Le décor du Bamba Issa fait appel à un tout autre imaginaire que celui des boîtes de nuits précédentes. Situé sur la côte Toscane dans une station balnéaire à la mode, elle manie d'autres codes, plus ludiques et moins urbains que ceux des boîtes de nuits précédentes. On est loin de la référence new yorkaise et de sa fascination technologique puisque son aménagement est inspiré de la bande dessinée des années cinquante Donald et le sablier magique qui entraîne ses héros dans le désert du Sahara, où se trouve l'oasis de No Issa dont seul le sable est capable d'activer les pouvoirs du sablier magique, qui apporte la richesse et la prospérité à son possesseur.
Bang Bang, Milan, 1968 (Ugo La Pietra).
Du Bang Bang de Milan, je sais peu de choses.
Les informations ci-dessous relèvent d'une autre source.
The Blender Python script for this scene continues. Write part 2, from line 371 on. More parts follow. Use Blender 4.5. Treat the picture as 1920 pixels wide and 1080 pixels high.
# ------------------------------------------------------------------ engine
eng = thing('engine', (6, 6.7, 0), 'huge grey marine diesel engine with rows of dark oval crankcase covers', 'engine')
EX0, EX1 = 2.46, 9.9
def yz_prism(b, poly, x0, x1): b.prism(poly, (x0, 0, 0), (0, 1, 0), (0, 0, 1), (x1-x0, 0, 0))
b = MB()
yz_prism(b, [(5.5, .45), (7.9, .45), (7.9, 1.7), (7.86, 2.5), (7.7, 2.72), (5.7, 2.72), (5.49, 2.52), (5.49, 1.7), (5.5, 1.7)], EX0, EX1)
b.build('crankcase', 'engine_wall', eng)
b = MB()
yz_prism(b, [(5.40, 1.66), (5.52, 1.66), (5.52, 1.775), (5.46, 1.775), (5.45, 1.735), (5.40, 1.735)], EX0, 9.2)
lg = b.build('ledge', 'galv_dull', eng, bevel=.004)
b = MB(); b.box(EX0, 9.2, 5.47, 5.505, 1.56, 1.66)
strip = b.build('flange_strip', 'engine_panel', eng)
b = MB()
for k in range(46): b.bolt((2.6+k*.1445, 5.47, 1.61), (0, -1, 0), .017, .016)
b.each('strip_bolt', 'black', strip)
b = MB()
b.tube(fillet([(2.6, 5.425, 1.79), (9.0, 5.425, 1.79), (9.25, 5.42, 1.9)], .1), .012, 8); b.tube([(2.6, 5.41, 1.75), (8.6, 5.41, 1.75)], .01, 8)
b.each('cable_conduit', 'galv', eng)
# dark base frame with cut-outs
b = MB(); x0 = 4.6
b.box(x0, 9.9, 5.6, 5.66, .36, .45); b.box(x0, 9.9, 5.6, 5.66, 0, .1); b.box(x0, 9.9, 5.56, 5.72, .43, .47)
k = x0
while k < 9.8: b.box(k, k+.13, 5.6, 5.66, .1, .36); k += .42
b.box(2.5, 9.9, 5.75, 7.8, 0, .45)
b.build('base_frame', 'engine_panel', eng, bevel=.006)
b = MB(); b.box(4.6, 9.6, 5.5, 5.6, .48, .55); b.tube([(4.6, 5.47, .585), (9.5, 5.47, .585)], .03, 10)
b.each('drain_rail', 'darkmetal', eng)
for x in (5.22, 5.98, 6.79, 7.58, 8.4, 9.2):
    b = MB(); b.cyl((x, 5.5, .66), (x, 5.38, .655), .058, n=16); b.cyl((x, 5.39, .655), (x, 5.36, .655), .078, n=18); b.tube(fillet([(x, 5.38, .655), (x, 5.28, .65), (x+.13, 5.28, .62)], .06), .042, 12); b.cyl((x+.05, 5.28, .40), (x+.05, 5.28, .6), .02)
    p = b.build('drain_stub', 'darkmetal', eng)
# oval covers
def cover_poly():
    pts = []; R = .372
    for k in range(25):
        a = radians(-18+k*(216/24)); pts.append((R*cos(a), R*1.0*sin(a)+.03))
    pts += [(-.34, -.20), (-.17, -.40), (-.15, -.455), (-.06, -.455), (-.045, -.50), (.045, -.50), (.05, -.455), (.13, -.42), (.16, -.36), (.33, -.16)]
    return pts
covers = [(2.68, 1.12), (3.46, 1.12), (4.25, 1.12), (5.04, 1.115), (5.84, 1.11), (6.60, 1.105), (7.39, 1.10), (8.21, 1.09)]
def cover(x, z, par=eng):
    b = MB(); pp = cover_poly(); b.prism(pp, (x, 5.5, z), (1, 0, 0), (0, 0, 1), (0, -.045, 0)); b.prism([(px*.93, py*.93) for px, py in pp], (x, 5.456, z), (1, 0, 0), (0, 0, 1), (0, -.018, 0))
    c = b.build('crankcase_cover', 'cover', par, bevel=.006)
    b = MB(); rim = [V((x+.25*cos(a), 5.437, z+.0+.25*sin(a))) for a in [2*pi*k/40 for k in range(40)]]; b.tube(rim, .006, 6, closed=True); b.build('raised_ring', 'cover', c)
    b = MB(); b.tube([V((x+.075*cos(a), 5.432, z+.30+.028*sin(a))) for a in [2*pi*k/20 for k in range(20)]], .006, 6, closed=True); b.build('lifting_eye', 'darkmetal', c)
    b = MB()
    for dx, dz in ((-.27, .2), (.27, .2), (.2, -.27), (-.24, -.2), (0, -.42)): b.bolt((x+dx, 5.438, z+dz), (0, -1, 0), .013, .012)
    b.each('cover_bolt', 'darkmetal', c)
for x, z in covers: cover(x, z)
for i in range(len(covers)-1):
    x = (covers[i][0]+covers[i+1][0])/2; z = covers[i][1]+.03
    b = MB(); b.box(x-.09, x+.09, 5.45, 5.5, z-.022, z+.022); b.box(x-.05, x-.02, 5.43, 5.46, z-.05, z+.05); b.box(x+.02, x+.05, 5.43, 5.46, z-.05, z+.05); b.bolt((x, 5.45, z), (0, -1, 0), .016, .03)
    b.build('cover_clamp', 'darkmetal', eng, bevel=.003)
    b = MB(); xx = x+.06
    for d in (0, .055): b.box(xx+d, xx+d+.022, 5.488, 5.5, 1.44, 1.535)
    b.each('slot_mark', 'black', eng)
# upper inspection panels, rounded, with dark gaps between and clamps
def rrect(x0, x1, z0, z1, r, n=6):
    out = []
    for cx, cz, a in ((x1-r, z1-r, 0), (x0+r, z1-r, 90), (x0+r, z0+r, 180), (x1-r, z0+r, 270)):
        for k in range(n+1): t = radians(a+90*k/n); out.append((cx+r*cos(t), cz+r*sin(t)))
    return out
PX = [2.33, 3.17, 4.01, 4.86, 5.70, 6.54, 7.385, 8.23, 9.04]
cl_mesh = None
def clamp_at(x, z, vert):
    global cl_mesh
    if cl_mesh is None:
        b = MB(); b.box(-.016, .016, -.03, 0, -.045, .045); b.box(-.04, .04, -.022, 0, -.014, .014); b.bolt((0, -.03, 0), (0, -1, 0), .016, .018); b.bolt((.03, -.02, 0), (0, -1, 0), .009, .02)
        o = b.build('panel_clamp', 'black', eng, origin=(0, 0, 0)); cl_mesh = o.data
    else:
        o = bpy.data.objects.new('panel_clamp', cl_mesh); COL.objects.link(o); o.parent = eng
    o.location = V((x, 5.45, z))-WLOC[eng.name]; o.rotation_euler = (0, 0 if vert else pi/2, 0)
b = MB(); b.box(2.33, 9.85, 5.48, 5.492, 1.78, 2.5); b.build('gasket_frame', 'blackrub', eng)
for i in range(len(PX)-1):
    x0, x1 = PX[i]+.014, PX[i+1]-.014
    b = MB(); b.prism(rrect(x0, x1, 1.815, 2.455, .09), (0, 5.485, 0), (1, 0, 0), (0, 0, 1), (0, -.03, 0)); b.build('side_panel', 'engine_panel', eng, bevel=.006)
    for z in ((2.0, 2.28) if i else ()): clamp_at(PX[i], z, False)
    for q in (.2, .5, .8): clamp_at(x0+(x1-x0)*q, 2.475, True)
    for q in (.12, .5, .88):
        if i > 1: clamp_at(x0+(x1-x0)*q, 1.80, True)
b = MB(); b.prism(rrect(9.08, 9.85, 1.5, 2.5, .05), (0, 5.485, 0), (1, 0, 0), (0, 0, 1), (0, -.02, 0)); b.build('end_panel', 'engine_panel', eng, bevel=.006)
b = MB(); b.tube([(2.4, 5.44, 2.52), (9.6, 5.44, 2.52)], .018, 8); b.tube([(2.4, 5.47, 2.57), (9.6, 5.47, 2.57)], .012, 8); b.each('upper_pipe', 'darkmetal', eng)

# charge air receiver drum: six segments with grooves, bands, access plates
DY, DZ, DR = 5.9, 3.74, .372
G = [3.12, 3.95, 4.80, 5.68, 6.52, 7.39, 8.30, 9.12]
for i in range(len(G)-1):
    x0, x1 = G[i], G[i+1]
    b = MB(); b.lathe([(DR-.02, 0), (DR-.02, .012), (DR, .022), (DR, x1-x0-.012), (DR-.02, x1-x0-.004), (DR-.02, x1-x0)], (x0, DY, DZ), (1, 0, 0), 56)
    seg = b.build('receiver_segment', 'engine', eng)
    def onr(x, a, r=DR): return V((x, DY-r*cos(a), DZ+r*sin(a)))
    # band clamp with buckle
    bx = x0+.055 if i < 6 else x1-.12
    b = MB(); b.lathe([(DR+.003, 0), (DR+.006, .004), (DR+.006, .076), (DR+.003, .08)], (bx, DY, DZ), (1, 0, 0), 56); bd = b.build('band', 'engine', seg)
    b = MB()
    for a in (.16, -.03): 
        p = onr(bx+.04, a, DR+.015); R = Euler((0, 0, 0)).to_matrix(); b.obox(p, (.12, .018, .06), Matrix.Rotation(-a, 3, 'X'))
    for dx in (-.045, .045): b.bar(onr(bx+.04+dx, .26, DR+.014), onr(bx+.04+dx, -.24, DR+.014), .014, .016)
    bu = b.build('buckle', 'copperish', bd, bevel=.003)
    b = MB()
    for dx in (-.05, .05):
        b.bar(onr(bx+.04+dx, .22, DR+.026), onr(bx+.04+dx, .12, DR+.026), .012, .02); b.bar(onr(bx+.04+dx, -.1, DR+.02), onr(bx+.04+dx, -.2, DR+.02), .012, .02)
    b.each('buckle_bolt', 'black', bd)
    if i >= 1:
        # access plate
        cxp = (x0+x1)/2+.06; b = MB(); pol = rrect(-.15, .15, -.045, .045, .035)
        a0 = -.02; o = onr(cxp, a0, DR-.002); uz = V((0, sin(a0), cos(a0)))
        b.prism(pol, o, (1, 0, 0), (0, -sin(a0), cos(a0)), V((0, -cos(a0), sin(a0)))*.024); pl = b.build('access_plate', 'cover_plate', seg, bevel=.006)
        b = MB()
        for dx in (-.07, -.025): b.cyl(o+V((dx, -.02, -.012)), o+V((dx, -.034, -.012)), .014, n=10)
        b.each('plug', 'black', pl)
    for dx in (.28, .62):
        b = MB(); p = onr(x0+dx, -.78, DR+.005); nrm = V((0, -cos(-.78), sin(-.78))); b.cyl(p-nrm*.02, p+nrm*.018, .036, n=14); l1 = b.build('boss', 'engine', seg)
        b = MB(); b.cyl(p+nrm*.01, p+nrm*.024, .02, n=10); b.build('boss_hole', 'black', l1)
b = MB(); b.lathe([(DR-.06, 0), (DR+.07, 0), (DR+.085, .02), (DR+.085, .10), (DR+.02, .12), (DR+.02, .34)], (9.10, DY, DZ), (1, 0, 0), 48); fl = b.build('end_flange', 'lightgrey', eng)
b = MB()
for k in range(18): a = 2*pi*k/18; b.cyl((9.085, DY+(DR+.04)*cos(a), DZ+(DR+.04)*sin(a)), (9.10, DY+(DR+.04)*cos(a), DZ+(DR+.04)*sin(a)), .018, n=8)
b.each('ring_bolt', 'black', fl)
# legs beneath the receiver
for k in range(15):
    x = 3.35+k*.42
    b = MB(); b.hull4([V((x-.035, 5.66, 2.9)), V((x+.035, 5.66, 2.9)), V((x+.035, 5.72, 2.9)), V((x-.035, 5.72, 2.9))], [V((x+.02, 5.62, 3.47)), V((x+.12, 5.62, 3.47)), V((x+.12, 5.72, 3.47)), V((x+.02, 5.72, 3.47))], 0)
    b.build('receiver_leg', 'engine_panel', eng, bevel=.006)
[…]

Il n'apparaît dans les revues ou la documentation que j'ai pu consulter qu'en tant qu'espace connexe à la boutique l'Altre cose, qui semble être le point d'intérêt principal. Les deux espaces — une boutique de vêtements et une boîte de nuit — étaient reliés par une plate forme mobile (le Bang Bang était situé sous la boutique, dans la cave de l'immeuble) et fonctionnaient alternativement le jour et la nuit. Si la renommée du Bang Bang passe avant tout par celle de l'Altre Cose, il est tout de même bon de préciser qu'il a été la première boîte de nuit à Milan.
Les images qui suivent sont celles de l'Altre cose parues dans la revue Domus (n°460, mars 1968).
Ces expériences se recoupent et témoignent toutes d'un même sentiment libératoire et contestataire. Elles ne sont cependant pas homogènes dans le sens où elles impliquent leurs créateurs de manière différente. C'est cet aspect qui différencie fondamentalement le Space Electronic des autres expériences du même type et en fait, aux yeux de Branzi, une exception, car ce lieu a été, pour le groupe 9999, bien plus que l'aménagement de l'espace intérieur d'une discothèque (on sait par exemple que Ugo la Pietra n'allait jamais danser au Bang Bang), mais un véritable espace de vie dans lequel ils ont tenté de réaliser la pensée du design radical, de lui trouver un modèle économique correspondant à une conception du travail désaliéné qui leur a permis d'en vivre de manière autonome pendant quelques années.